Video: Niveus, Part 2

Comments

So glad we got the follow-up. The first Niveus video was how I discovered the channel, and it's still one of my favorites

Evan Grove

In a slight defense of Niveus, that genuinely might not be a final production unit. It is quite possible or even likely that you got your hands on a prototype unit. I say this because I know many of the beta testers and company insiders were located in the Seattle area. That doesn't really excuse giving dangerous devices to insiders but it's maybe slightly better than selling them to customers.

Mukunda Modell

You did, but specifically it came bundled with later dashboards. As part of the whole speel for the new experience that they offered.

Brad Sparks

Ho boy. Nothing could've prepared me for the jank that this thing packs o.O

Chickenbread

for my early PS3, I think I remember having to accept a license agreement about xvid and mpeg4 codecs, wonder if the 360 did something similar? I also remember it didn't support mkv containers for h264, only mp4 I think?

Paul Warren

I second this, swap the board out with another one and run a game on it!

Erik Williams

The power supply hack is pretty reckless. Even if you're an underdog who has to cut corners here and there, you should never cut corners on safety.

_Pai

Hello mr Ray Dude, loved the video as always. I have a few pedantries about the 360 if you are interested. I assume you already know this but it wasn't explicitly stated in the video (or I missed the annotation). I'm sure someone out there will go "well if you wanted to test a game on the 360, why not just pull the wire out of the drive port and hook up your parts drive?" and the answer is, naturally, that 360 optical drives are paired to the motherboard for antipiracy reasons and without a lot of fuckery, you can't mix and match drives to boards.

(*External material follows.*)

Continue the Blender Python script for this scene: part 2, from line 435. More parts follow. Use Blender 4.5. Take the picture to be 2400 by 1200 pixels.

It might still play DVDs??? On the theme of "a lot of fuckery", you could swap the entire motherboard for a hacked board and run a game off of USB, all without spoiling the sacrad Blades Dash, but that's a lot of work to make a fancy heater. (I would enjoy seeing the fancy heater) Personally, I find 360 DVD drives to be comically loud, so if I was guessing I'd put that down for the reason not to include it rather than heat, although this era of 360 wasn't out of the park for mass failures so maybe trying to avoid heat as much as possible was still important. All speculation. Finally, while I think it is "close enough" there are a lot of (other) big pedants online; the 360 failures were I believe due to the balls/bumps between the die and the package failing, not the package and the motherboard. This was confirmed, as confirmed as these things get, kind of in passing in some xbox retrospective marketing fluff video a year or two back for some annivesary. I think people get fussy over this because it shifts the blame from microsoft to, I guess whoever fabbed the chips, assuming they did the packaging too? It's thermal stress either way, the point still stands. Some people will argue that the joins were so bad that a lower power use would have saved them, I'd argue the 360 used a crazy amount of power and something dumb was bound to happen!